Maybe flip the “chalk chuck” idea upside down. Let the chalk “float” (or free-fall) during drawing moves, with a mild spring or bungee or something providing a little down force to maintain contact with the ground, but grab the chalk from the sides (with the “chuck”) when lifting up for travel moves.
I have an idea of how to get the chalk idea to work. Use a different way to connect the servo to the chalk holder. Have the servo where the 1st 30-45 degrees when put in down position will connect the chalk to surface but having down position of servo set to 90 or 180. That way the servo is constantly pushing down, but the servo should not be too strong to break the chalk. Servo might get a little hot though.
I put my new design together last night & tried it this morning but seems to be not as accurate as previous design. There are several things that are different than previous design. The idler uses smaller bearings and an M5x50mm screw instead of the M8x45mm bolts. The motor drive belt is 20mm longer, 240mm versus previous 220mm length. The idler is also in a different position below the motor turning against the back of the belt. The belt is tighter than before. Seems like the smaller bearings & M5 screws are mostly to blame.
I am thinking of trying another approach similar to design 2 years ago but using HTD5 belt for drive & tire tread. I will have to make a 3d printed HTD5 drive pulley. Seems like I might not need an idler pulley since the teeth are bigger & I will have 4.3 teeth engaged with a 20T Pulley. The advantage of this will keep the tire tread teeth closer to the wheel plate which will give less flex to the wheels. It also puts the motor about 59mm above center line of wheels. Any thoughts on this? I am starting to draw it up to see what it looks like. Are there any sources for buying HTD5 drive pulleys for nema 17 motors? It would have to accommodate 15mm wide belt.

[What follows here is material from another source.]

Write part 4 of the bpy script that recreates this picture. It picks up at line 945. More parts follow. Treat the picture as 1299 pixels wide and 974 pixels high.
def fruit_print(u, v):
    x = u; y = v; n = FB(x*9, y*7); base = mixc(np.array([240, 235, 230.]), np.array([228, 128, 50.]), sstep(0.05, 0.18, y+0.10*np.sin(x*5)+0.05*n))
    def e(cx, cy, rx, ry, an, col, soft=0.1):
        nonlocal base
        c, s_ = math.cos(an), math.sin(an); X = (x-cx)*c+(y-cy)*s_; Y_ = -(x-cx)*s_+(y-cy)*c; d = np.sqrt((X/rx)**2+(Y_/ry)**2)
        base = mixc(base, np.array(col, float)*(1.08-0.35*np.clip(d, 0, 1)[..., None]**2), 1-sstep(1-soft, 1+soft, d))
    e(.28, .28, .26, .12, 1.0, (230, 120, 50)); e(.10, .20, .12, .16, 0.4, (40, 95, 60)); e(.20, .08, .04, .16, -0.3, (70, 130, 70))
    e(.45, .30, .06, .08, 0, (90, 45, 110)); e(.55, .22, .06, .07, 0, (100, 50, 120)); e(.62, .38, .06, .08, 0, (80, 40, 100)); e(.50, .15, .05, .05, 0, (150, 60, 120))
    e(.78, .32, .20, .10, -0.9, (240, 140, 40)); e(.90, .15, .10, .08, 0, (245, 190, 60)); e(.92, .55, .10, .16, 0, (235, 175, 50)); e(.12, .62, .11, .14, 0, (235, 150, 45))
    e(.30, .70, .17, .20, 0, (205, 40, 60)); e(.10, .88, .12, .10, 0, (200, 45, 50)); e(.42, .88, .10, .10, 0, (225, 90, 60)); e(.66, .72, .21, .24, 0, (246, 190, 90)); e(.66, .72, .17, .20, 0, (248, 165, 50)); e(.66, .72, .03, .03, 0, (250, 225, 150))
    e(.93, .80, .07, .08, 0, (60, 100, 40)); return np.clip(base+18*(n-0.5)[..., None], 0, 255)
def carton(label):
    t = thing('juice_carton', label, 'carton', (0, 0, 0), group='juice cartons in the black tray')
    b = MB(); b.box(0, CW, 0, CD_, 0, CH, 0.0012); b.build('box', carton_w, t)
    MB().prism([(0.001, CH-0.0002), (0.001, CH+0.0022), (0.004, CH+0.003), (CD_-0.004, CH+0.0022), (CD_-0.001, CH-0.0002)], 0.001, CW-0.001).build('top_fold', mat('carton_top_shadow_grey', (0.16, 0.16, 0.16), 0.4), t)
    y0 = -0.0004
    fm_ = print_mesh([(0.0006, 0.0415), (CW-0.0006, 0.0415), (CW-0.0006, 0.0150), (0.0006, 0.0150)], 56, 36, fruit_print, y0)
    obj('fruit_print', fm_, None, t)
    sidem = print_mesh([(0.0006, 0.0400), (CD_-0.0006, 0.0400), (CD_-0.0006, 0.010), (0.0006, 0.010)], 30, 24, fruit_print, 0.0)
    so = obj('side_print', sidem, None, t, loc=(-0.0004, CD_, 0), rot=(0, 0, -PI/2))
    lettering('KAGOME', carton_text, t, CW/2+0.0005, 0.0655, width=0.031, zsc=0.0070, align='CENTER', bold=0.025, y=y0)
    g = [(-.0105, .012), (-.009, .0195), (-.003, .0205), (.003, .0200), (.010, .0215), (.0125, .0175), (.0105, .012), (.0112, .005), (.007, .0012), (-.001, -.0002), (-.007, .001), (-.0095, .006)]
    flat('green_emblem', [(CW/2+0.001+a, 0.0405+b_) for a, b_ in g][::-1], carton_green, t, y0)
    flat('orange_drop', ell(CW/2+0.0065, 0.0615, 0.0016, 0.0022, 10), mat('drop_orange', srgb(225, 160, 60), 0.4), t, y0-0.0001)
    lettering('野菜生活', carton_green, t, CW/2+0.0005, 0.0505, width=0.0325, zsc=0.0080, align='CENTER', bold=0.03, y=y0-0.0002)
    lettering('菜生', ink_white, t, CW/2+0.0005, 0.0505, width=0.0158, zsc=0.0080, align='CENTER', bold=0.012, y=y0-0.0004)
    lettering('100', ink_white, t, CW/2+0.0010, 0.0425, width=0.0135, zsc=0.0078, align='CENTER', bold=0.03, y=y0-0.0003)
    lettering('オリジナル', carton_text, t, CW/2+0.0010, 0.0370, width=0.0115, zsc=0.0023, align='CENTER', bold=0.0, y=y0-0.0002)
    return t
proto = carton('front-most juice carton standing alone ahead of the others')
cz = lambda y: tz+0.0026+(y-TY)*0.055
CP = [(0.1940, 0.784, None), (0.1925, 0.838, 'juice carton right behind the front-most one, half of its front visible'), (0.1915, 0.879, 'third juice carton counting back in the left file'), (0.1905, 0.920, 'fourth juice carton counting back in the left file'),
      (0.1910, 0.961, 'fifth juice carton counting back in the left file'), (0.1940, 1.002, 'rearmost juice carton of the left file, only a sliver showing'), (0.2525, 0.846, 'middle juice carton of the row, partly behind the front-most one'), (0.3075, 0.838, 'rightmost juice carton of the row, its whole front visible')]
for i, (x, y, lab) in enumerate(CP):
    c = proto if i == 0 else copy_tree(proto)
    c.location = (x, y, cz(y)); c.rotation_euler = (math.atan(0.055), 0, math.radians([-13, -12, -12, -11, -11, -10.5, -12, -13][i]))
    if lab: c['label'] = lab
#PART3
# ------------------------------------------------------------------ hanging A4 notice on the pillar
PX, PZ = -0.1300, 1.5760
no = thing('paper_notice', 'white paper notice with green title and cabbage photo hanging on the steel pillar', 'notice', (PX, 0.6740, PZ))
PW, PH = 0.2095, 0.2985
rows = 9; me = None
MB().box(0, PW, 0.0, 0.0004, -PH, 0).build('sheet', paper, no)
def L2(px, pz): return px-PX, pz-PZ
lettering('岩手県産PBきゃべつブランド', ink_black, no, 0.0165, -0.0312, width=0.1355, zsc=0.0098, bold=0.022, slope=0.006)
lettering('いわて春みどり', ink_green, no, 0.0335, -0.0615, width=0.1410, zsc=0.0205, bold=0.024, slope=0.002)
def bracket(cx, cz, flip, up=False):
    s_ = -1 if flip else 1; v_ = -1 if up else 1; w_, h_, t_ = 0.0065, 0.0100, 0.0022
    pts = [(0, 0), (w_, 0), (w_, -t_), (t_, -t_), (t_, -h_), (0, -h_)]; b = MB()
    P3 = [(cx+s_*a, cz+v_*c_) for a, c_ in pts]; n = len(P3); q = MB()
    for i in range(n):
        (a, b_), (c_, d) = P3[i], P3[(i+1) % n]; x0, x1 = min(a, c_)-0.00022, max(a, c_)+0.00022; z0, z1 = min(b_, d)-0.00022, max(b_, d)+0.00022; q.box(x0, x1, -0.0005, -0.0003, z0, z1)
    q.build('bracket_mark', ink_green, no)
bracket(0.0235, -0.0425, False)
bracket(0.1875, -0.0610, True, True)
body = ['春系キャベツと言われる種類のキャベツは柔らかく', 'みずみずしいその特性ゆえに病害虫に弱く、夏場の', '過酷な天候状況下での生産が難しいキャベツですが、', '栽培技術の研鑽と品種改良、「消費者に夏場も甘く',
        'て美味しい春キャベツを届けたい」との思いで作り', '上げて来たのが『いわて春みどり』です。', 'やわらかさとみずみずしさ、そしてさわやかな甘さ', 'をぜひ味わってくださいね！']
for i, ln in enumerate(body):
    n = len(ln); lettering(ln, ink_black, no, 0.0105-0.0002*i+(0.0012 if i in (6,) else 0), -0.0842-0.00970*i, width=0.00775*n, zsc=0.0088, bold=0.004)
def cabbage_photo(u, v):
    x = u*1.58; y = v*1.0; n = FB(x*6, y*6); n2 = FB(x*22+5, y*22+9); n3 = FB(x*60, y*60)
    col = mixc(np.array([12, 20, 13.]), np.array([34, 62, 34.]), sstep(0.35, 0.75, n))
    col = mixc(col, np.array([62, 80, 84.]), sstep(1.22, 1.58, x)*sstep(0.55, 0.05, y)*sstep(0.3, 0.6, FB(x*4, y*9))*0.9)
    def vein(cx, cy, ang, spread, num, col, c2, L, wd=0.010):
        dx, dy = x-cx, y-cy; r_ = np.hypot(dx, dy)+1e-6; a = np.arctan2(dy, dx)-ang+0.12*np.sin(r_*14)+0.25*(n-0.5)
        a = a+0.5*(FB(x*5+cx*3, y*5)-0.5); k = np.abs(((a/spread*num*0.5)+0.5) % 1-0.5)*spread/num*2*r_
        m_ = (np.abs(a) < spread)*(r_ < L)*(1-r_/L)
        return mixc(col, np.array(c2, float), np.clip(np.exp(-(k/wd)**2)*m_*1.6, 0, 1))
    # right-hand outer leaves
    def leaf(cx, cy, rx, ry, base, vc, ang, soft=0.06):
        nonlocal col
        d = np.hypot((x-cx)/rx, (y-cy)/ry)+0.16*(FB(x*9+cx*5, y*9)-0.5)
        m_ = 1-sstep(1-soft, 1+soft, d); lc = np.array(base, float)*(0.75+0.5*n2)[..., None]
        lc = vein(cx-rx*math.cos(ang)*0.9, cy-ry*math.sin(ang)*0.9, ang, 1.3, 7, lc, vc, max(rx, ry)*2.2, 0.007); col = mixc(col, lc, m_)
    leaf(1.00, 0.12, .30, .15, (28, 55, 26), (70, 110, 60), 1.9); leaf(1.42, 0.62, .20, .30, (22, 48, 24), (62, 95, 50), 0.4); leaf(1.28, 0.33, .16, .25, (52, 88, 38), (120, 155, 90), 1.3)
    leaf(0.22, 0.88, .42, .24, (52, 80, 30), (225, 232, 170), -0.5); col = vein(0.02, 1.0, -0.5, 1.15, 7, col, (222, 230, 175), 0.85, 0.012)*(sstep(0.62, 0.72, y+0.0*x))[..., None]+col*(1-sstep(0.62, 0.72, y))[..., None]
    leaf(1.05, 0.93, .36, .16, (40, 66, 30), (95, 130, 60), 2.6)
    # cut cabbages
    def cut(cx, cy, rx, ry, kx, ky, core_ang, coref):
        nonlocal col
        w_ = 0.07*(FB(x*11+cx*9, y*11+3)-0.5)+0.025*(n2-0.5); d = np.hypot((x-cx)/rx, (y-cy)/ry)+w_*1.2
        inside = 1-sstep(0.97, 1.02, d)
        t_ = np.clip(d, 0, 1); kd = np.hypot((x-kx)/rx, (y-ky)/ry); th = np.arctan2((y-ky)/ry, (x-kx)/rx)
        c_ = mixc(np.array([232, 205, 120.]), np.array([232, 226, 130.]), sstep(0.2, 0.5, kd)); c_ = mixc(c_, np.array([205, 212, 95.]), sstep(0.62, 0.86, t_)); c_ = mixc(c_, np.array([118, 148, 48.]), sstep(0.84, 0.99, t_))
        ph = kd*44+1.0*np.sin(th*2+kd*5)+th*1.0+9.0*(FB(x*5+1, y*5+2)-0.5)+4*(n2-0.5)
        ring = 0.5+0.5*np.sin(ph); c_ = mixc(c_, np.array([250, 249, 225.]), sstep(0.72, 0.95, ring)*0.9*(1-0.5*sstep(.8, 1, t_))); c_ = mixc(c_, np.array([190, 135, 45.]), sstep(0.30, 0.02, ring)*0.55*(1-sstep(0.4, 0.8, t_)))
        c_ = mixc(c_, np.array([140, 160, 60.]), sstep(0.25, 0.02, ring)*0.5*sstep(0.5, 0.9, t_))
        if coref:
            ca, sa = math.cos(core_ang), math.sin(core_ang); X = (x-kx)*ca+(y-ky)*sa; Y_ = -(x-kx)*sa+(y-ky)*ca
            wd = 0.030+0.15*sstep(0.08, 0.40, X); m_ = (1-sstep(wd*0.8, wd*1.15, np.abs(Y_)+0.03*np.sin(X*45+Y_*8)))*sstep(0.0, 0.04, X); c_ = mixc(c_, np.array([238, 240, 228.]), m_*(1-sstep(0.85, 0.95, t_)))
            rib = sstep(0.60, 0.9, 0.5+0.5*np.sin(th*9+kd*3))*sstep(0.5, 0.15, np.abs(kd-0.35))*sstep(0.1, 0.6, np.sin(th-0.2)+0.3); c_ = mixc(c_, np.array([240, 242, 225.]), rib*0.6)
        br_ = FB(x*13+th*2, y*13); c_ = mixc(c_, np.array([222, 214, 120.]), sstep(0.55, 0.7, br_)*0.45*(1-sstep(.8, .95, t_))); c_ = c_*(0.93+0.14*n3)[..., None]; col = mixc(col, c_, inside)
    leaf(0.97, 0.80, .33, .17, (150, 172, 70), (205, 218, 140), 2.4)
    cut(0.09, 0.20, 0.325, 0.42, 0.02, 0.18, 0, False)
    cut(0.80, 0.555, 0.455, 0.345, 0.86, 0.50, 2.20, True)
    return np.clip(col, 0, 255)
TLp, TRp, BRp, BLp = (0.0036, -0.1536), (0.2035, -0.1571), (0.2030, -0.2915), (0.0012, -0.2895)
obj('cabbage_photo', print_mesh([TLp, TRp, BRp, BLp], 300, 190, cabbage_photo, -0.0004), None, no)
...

Here is a photo of the plates from yesterday assembled & test plot beside it.
How much of the chalk can you use up that way before the servo runs out and gets to it’s 90° or 180°?
I might try something like take a small DC motor and put a soft wheel on it If you get a geared down motor that has a very low RPM you might even still be able to lift it before it comes back into contact with the ground.
Chalk is kind of funny stuff, it does grip, but it can also slide on things. If you have a wheel constantly pushing downwards on it, but slowly the wheel can slide on the chalk when it’s in contact with the ground, but then it can move when the chalk wears.
If you want to get fancy, you could use a small stepper motor and configure it as an extruder, though that means a big pain with sandify gcode. I would try to set it up so that the wheel slips on the chalk rather than the stepper skipping steps.
With the small DC motor, you could get fancy and have it run off of something like a laser pin, so that it only runs while drawing.